- [GIVEN REQUEST]:
Pictures in the data below are not part of the copy; transcribe everything else exactly.

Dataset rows
----------------
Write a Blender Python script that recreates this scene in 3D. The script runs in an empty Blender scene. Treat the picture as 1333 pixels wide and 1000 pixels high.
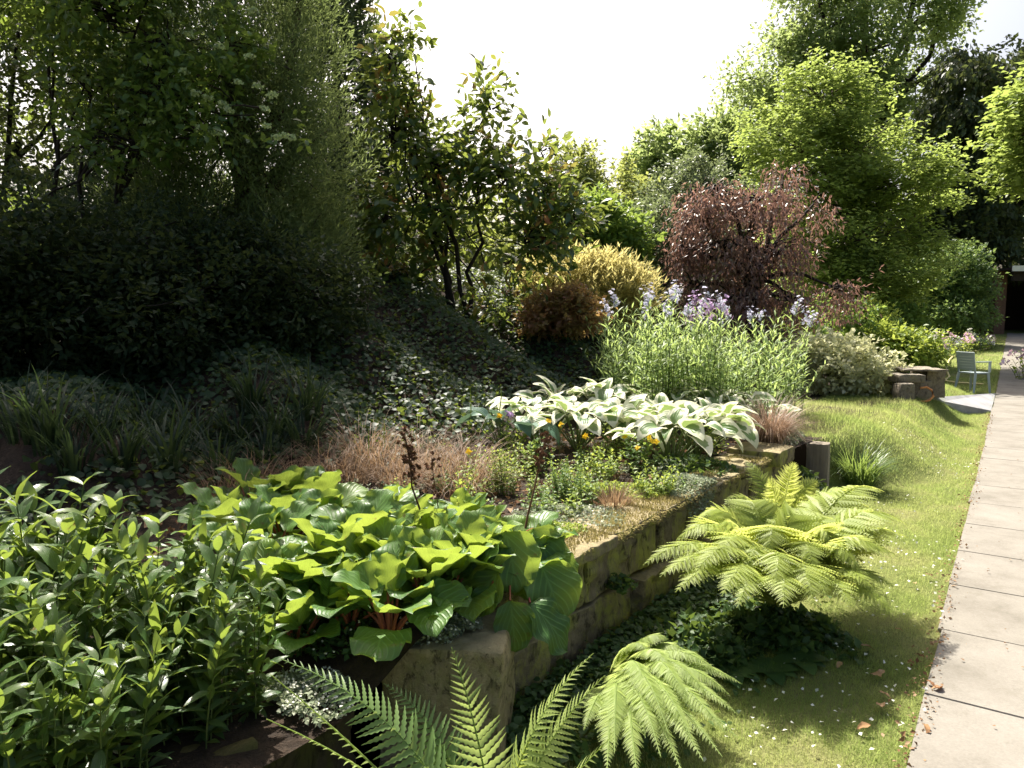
import bpy, math
import numpy as np
from math import radians, sin, cos, pi
from mathutils import Vector

SC = bpy.context.scene
COL = SC.collection

# ------------------------------------------------------------------ camera, sky, sun, exposure
F_PX, CX, CY, HCAM = 963.0, 666.5, 500.0, 1.6
PITCH = math.atan((500 - 408) / F_PX)
cam = bpy.data.cameras.new('camera')
camo = bpy.data.objects.new('camera', cam)
COL.objects.link(camo)
camo.location = (0, 0, HCAM)
camo.rotation_euler = (pi / 2 - PITCH, 0, 0)
cam.sensor_width = 36.0
cam.lens = 36.0 * F_PX / 1333.0
cam.clip_start = 0.05
cam.clip_end = 1000
SC.camera = camo

SUN_EL, SUN_AZ = radians(53), radians(-14)         # azimuth: to the right of +Y
world = bpy.data.worlds.new('World')
SC.world = world
world.use_nodes = True
wn = world.node_tree.nodes
wl = world.node_tree.links
bg = wn['Background']
sky = wn.new('ShaderNodeTexSky')
sky.sky_type = 'NISHITA'
sky.sun_disc = False
sky.sun_elevation = SUN_EL
sky.sun_rotation = SUN_AZ
sky.air_density = 1.0
sky.dust_density = 8.0
sky.ozone_density = 1.0
wl.new(sky.outputs[0], bg.inputs[0])
bg.inputs[1].default_value = 0.085

sun = bpy.data.lights.new('sun', 'SUN')
sun.energy = 5.0
sun.angle = radians(0.53)
sun.color = (1.0, 0.94, 0.84)
suno = bpy.data.objects.new('sun', sun)
COL.objects.link(suno)
SVEC = Vector((sin(SUN_AZ) * cos(SUN_EL), cos(SUN_AZ) * cos(SUN_EL), sin(SUN_EL)))
suno.rotation_euler = SVEC.to_track_quat('Z', 'Y').to_euler()
suno.location = SVEC * 60

SC.view_settings.view_transform = 'Standard'
SC.view_settings.look = 'None'
SC.view_settings.gamma = 1.0
SC.view_settings.exposure = 1.36
SC.render.engine = 'CYCLES'
SC.cycles.max_bounces = 7
SC.cycles.diffuse_bounces = 3
SC.cycles.transmission_bounces = 4
SC.cycles.glossy_bounces = 2
SC.cycles.use_denoising = True

# ------------------------------------------------------------------ helpers
RNG = np.random.default_rng(11)


def norm(v):
    v = np.asarray(v, float)
    return v / np.maximum(np.linalg.norm(v, axis=-1, keepdims=True), 1e-9)


def smooth(x, a, b):
    k = np.clip((np.asarray(x, float) - a) / (b - a), 0, 1)
    return k * k * (3 - 2 * k)


def hash3(ix, iy, iz, seed=0):
    n = (ix * 374761393 + iy * 668265263 + iz * 2147483647 + seed * 1274126177).astype(np.int64)
    n = (n ^ (n >> 13)) * 1274126177
    n = n & 0x7fffffff
    n = (n ^ (n >> 16))
    return (n % 100003) / 100003.0


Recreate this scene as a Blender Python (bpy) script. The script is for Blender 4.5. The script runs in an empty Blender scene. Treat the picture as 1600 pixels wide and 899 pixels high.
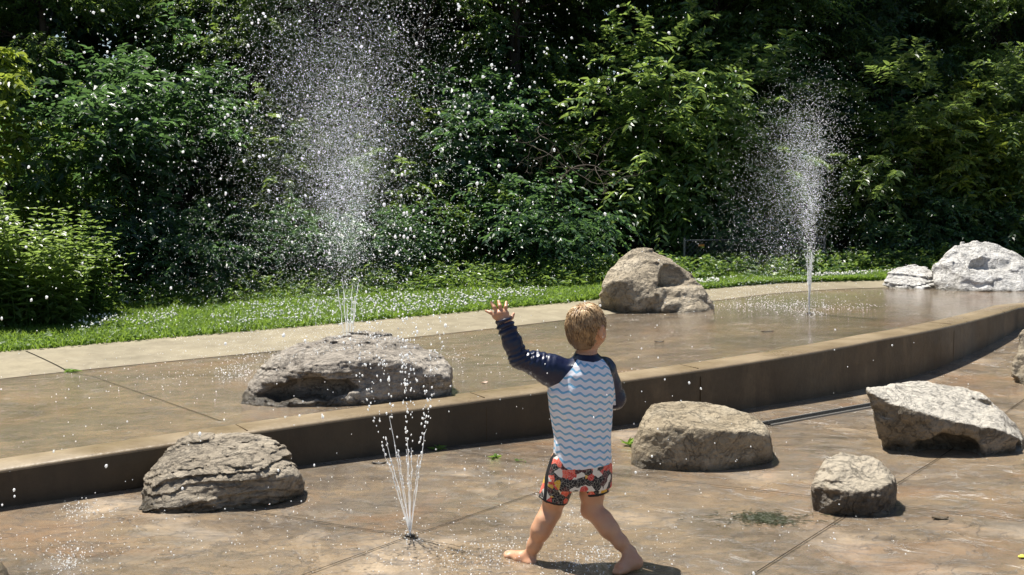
----------------
- [THE RESULT]:
Write a Blender Python script that recreates this scene in 3D. The script runs in an empty Blender scene. Treat the picture as 1333 pixels wide and 1000 pixels high.
import bpy, math
import numpy as np
from math import radians, sin, cos, pi
from mathutils import Vector

SC = bpy.context.scene
COL = SC.collection

# ------------------------------------------------------------------ camera, sky, sun, exposure
F_PX, CX, CY, HCAM = 963.0, 666.5, 500.0, 1.6
PITCH = math.atan((500 - 408) / F_PX)
cam = bpy.data.cameras.new('camera')
camo = bpy.data.objects.new('camera', cam)
COL.objects.link(camo)
camo.location = (0, 0, HCAM)
camo.rotation_euler = (pi / 2 - PITCH, 0, 0)
cam.sensor_width = 36.0
cam.lens = 36.0 * F_PX / 1333.0
cam.clip_start = 0.05
cam.clip_end = 1000
SC.camera = camo

SUN_EL, SUN_AZ = radians(53), radians(-14)         # azimuth: to the right of +Y
world = bpy.data.worlds.new('World')
SC.world = world
world.use_nodes = True
wn = world.node_tree.nodes
wl = world.node_tree.links
bg = wn['Background']
sky = wn.new('ShaderNodeTexSky')
sky.sky_type = 'NISHITA'
sky.sun_disc = False
sky.sun_elevation = SUN_EL
sky.sun_rotation = SUN_AZ
sky.air_density = 1.0
sky.dust_density = 8.0
sky.ozone_density = 1.0
wl.new(sky.outputs[0], bg.inputs[0])
bg.inputs[1].default_value = 0.085

sun = bpy.data.lights.new('sun', 'SUN')
sun.energy = 5.0
sun.angle = radians(0.53)
sun.color = (1.0, 0.94, 0.84)
suno = bpy.data.objects.new('sun', sun)
COL.objects.link(suno)
SVEC = Vector((sin(SUN_AZ) * cos(SUN_EL), cos(SUN_AZ) * cos(SUN_EL), sin(SUN_EL)))
suno.rotation_euler = SVEC.to_track_quat('Z', 'Y').to_euler()
suno.location = SVEC * 60

SC.view_settings.view_transform = 'Standard'
SC.view_settings.look = 'None'
SC.view_settings.gamma = 1.0
SC.view_settings.exposure = 1.36
SC.render.engine = 'CYCLES'
SC.cycles.max_bounces = 7
SC.cycles.diffuse_bounces = 3
SC.cycles.transmission_bounces = 4
SC.cycles.glossy_bounces = 2
SC.cycles.use_denoising = True

# ------------------------------------------------------------------ helpers
RNG = np.random.default_rng(11)


def norm(v):
    v = np.asarray(v, float)
    return v / np.maximum(np.linalg.norm(v, axis=-1, keepdims=True), 1e-9)


def smooth(x, a, b):
    k = np.clip((np.asarray(x, float) - a) / (b - a), 0, 1)
    return k * k * (3 - 2 * k)


def hash3(ix, iy, iz, seed=0):
    n = (ix * 374761393 + iy * 668265263 + iz * 2147483647 + seed * 1274126177).astype(np.int64)
    n = (n ^ (n >> 13)) * 1274126177
    n = n & 0x7fffffff
    n = (n ^ (n >> 16))
    return (n % 100003) / 100003.0


Recreate this scene as a Blender Python (bpy) script. The script is for Blender 4.5. The script runs in an empty Blender scene. Treat the picture as 1600 pixels wide and 899 pixels high.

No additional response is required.